START Information shown

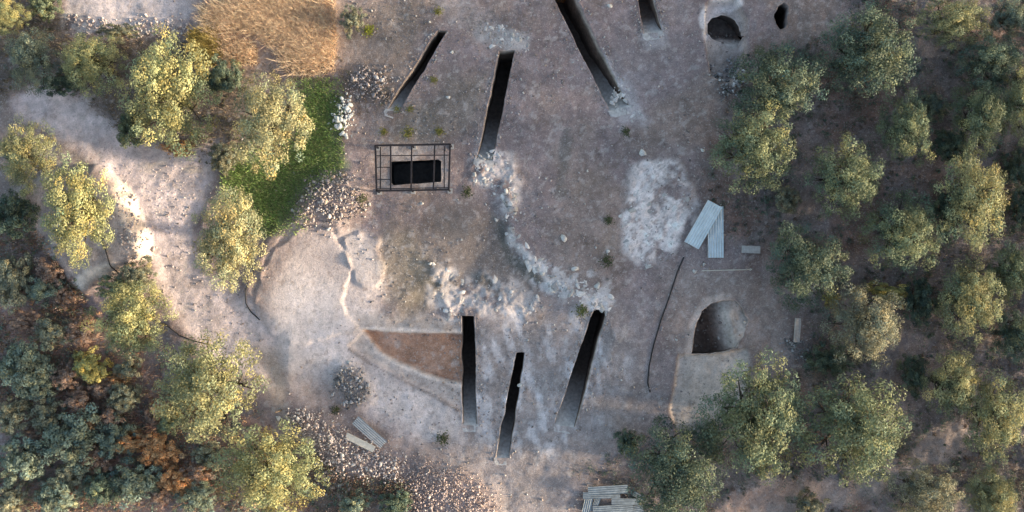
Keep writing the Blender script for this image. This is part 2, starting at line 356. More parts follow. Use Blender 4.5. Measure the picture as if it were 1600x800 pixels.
    c = blend(c, 0.9 * inside(x, y, APRON, 0.12, 0.08, 11), (0.62, 0.545, 0.48))
    c = blend(c, 0.85 * inside(x, y, SCOOP, 0.12, 0.08, 12), (0.53, 0.46, 0.41))
    c = blend(c, 0.85 * near(x, y, PP((1106, 50), (1107, 22), (1120, 7), (1150, 0)), 0.32, 0.25, 0.2, 58), (0.74, 0.69, 0.67))
    # woods: dark litter
    wood = G([(1300, -20), (1330, 30), (1280, 60), (1160, 90), (1120, 180), (1090, 290), (1130, 380), (1200, 420), (1240, 500), (1230, 560), (1150, 640), (1040, 690), (930, 740), (910, 780), (900, 1000), (2400, 1000), (2400, -400), (1300, -400)], 1.2, 0.8, 60)
    c = blend(c, 0.85 * wood, (0.185, 0.158, 0.150))
    c = blend(c, 0.6 * wood * sstep(0.0, 0.7, n2[:, 0]), (0.22, 0.19, 0.19))
    c = blend(c, 0.45 * wood * sstep(0.1, 0.7, fbm(x, y, 2.6, 3, 61)), (0.19, 0.10, 0.065))
    c = blend(c, 0.85 * G([(1110, 800), (1130, 775), (1200, 745), (1260, 750), (1330, 765), (1400, 730), (1440, 680), (1500, 655), (1530, 670), (1500, 715), (1400, 760), (1330, 790), (1200, 810)], 0.6, 0.3, 62), (0.34, 0.285, 0.255))
    c = blend(c, 0.7 * G([(1110, 800), (1150, 770), (1230, 745), (1250, 770), (1180, 800)], 0.5, 0.3, 63), (0.36, 0.25, 0.20))
    c = blend(c, 0.6 * G([(1255, 560), (1310, 580), (1300, 620), (1265, 630)], 0.5, 0.3, 64), (0.24, 0.22, 0.20))
    c = blend(c, 0.6 * G([(1400, 60), (1470, 70), (1500, 130), (1440, 150)], 0.9, 0.5, 65), (0.22, 0.19, 0.18))
    # left: scrub bank, verge, path, plateau
    sw = inside(x, y, SWBANK, 0.8, 0.5, 66)
    c = blend(c, 0.9 * sw, (0.29, 0.225, 0.205))
    c = blend(c, 0.7 * sw * sstep(0.0, 0.6, fbm(x, y, 2.2, 4, 67)), (0.40, 0.235, 0.18))
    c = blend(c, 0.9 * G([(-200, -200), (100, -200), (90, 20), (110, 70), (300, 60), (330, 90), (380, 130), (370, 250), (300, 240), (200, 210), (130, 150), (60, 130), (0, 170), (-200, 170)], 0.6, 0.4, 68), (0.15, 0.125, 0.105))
    c = blend(c, 0.9 * G([(0, 170), (30, 190), (110, 225), (190, 300), (80, 290), (0, 330)], 0.5, 0.3, 69), (0.24, 0.21, 0.19))
    c = blend(c, 0.95 * inside(x, y, PATH, 0.5, 0.35, 70), (0.60, 0.53, 0.53))
    c = blend(c, 0.8 * inside(x, y, PATH, 0.5, 0.3, 70) * sstep(0.25, 0.7, fbm(x, y, 0.8, 3, 71)) * inside(x, y, PP((220, 250), (330, 240), (320, 350), (260, 370)), 1.0), (0.60, 0.52, 0.44))
    c = blend(c, 0.75 * inside(x, y, PLATEAU, 0.3, 0.2, 72), (0.36, 0.31, 0.28))
    c = blend(c, 0.95 * near(x, y, PP((190, 292), (205, 335), (222, 370), (228, 395)), 0.25, 0.35, 0.12, 73), (0.66, 0.57, 0.48))
    c = blend(c, 0.9 * near(x, y, PP((125, 446), (150, 428), (180, 420)), 0.2, 0.4, 0.12, 74), (0.64, 0.55, 0.46))
    c = blend(c, 0.8 * G([(44, 320), (72, 310), (80, 350), (72, 385), (50, 355)], 0.3, 0.2, 75), (0.55, 0.47, 0.43))
    c = blend(c, 0.9 * G([(110, -200), (320, -200), (300, 30), (240, 45), (150, 40), (105, 20)], 0.5, 0.2, 76), (0.55, 0.50, 0.50))
    c = blend(c, 0.7 * near(x, y, PP((110, 30), (180, 45), (250, 45), (290, 40)), 0.3, 0.5, 0.3, 77) * sstep(-0.1, 0.5, n3[:, 0]), (0.58, 0.54, 0.50))
    c = blend(c, 0.85 * G([(300, 0), (540, 0), (530, 90), (470, 110), (380, 130), (330, 90)], 0.8, 0.4, 78), (0.40, 0.31, 0.25))
    c = blend(c, 0.9 * G([(478, 125), (510, 130), (530, 180), (528, 230), (540, 260), (470, 300), (450, 345), (400, 370), (370, 330), (345, 290), (360, 250), (440, 240), (475, 180)], 0.4, 0.25, 79), (0.22, 0.26, 0.13))
    c = blend(c, 0.6 * G([(540, 100), (610, 90), (610, 200), (570, 230), (540, 210)], 0.8, 0.4, 80), (0.21, 0.165, 0.14))
    c = blend(c, 0.5 * G([(455, 600), (520, 600), (550, 650), (640, 690), (760, 740), (740, 760), (640, 720), (500, 650)], 0.8, 0.4, 81), (0.33, 0.26, 0.225))
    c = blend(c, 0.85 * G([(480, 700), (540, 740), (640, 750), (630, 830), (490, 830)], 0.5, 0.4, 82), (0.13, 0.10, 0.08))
    c = blend(c, 0.9 * G([(400, 545), (430, 545), (450, 600), (440, 640), (415, 600)], 0.6, 0.3, 83), (0.46, 0.38, 0.32))
    # limestone showing through
    for q, a, s in ((OUTCROP, 0.95, 84), (UPROCK, 0.6, 85), (MIDROCK, 0.55, 86)):
        mk = inside(x, y, q, 0.3, 0.35, s) * sstep(*((-0.8, -0.3) if s == 84 else (-0.5, 0.0)), fbm(x, y, 1.0, 5, s + 9))
        c = blend(c, a * mk, (0.76, 0.70, 0.67))
    c = blend(c, 0.8 * inside(x, y, OUTCROP, 0.5, 0.2, 84) * np.maximum(sstep(0.3, 0.55, fbm(x, y, 0.9, 5, 99)), 0.9 * (1 - sstep(0.02, 0.11, np.abs(fbm(x, y, 0.8, 4, 199))))), (0.30, 0.25, 0.24))
    c = blend(c, 0.9 * near(x, y, LEDGE, 0.12, 0.35, 0.5, 87) * sstep(-0.5, 0.1, fbm(x, y, 0.8, 4, 187)), (0.62, 0.585, 0.565))
    c = blend(c, 0.8 * near(x, y, PP((850, 425), (900, 435), (940, 465)), 0.7, 0.6, 0.5, 88) * sstep(0.0, 0.4, fbm(x, y, 0.6, 4, 188)), (0.60, 0.59, 0.59))
    c = blend(c, 0.7 * inside(x, y, PP((588, 228), (700, 228), (700, 296), (588, 296)), 0.12, 0.06, 89) * sstep(-0.5, 0.2, fbm(x, y, 0.7, 4, 189)), (0.29, 0.275, 0.275))
    for q, a, s in ((PILE_TOP, 0.7, 90), (PILE_LONG, 0.7, 91), (PILE_PINK, 0.7, 92)):
        c = blend(c, a * inside(x, y, q, 0.6, 0.3, s), (0.36, 0.295, 0.275))
    c = blend(c, 0.6 * inside(x, y, PILE_ROUND, 0.3, 0.1, 93), (0.16, 0.15, 0.145))
    c = blend(c, 0.75 * near(x, y, PP((884, 205), (880, 250), (874, 305)), 0.12, 0.35, 0.3, 94), (0.15, 0.14, 0.13))
    sm = (1 - 0.6 * inside(x, y, HEAP, 1.5, 0.5, 5))[:, None]
    c = c * (1 + sm * (0.22 * n2 + 0.16 * n3))
    # speckle of small stones and chips
    sp = sstep(0.62, 0.8, fbm(x, y, 0.3, 2, 95)) * (1 - 0.7 * wood) * 0.45
    c = blend(c, sp, (0.46, 0.43, 0.41))
    return np.clip(c * np.array([1.01, 0.96, 0.96]), 0.02, 0.8)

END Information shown

• [The exercise] Would you reproduce the lines above, from the very first through the line containing "c = blend(c, 0.7 * sw", exactly and without the pictures?

• [Correct answer]
Keep writing the Blender script for this image. This is part 2, starting at line 356. More parts follow. Use Blender 4.5. Measure the picture as if it were 1600x800 pixels.
    c = blend(c, 0.9 * inside(x, y, APRON, 0.12, 0.08, 11), (0.62, 0.545, 0.48))
    c = blend(c, 0.85 * inside(x, y, SCOOP, 0.12, 0.08, 12), (0.53, 0.46, 0.41))
    c = blend(c, 0.85 * near(x, y, PP((1106, 50), (1107, 22), (1120, 7), (1150, 0)), 0.32, 0.25, 0.2, 58), (0.74, 0.69, 0.67))
    # woods: dark litter
    wood = G([(1300, -20), (1330, 30), (1280, 60), (1160, 90), (1120, 180), (1090, 290), (1130, 380), (1200, 420), (1240, 500), (1230, 560), (1150, 640), (1040, 690), (930, 740), (910, 780), (900, 1000), (2400, 1000), (2400, -400), (1300, -400)], 1.2, 0.8, 60)
    c = blend(c, 0.85 * wood, (0.185, 0.158, 0.150))
    c = blend(c, 0.6 * wood * sstep(0.0, 0.7, n2[:, 0]), (0.22, 0.19, 0.19))
    c = blend(c, 0.45 * wood * sstep(0.1, 0.7, fbm(x, y, 2.6, 3, 61)), (0.19, 0.10, 0.065))
    c = blend(c, 0.85 * G([(1110, 800), (1130, 775), (1200, 745), (1260, 750), (1330, 765), (1400, 730), (1440, 680), (1500, 655), (1530, 670), (1500, 715), (1400, 760), (1330, 790), (1200, 810)], 0.6, 0.3, 62), (0.34, 0.285, 0.255))
    c = blend(c, 0.7 * G([(1110, 800), (1150, 770), (1230, 745), (1250, 770), (1180, 800)], 0.5, 0.3, 63), (0.36, 0.25, 0.20))
    c = blend(c, 0.6 * G([(1255, 560), (1310, 580), (1300, 620), (1265, 630)], 0.5, 0.3, 64), (0.24, 0.22, 0.20))
    c = blend(c, 0.6 * G([(1400, 60), (1470, 70), (1500, 130), (1440, 150)], 0.9, 0.5, 65), (0.22, 0.19, 0.18))
    # left: scrub bank, verge, path, plateau
    sw = inside(x, y, SWBANK, 0.8, 0.5, 66)
    c = blend(c, 0.9 * sw, (0.29, 0.225, 0.205))
    c = blend(c, 0.7 * sw * sstep(0.0, 0.6, fbm(x, y, 2.2, 4, 67)), (0.40, 0.235, 0.18))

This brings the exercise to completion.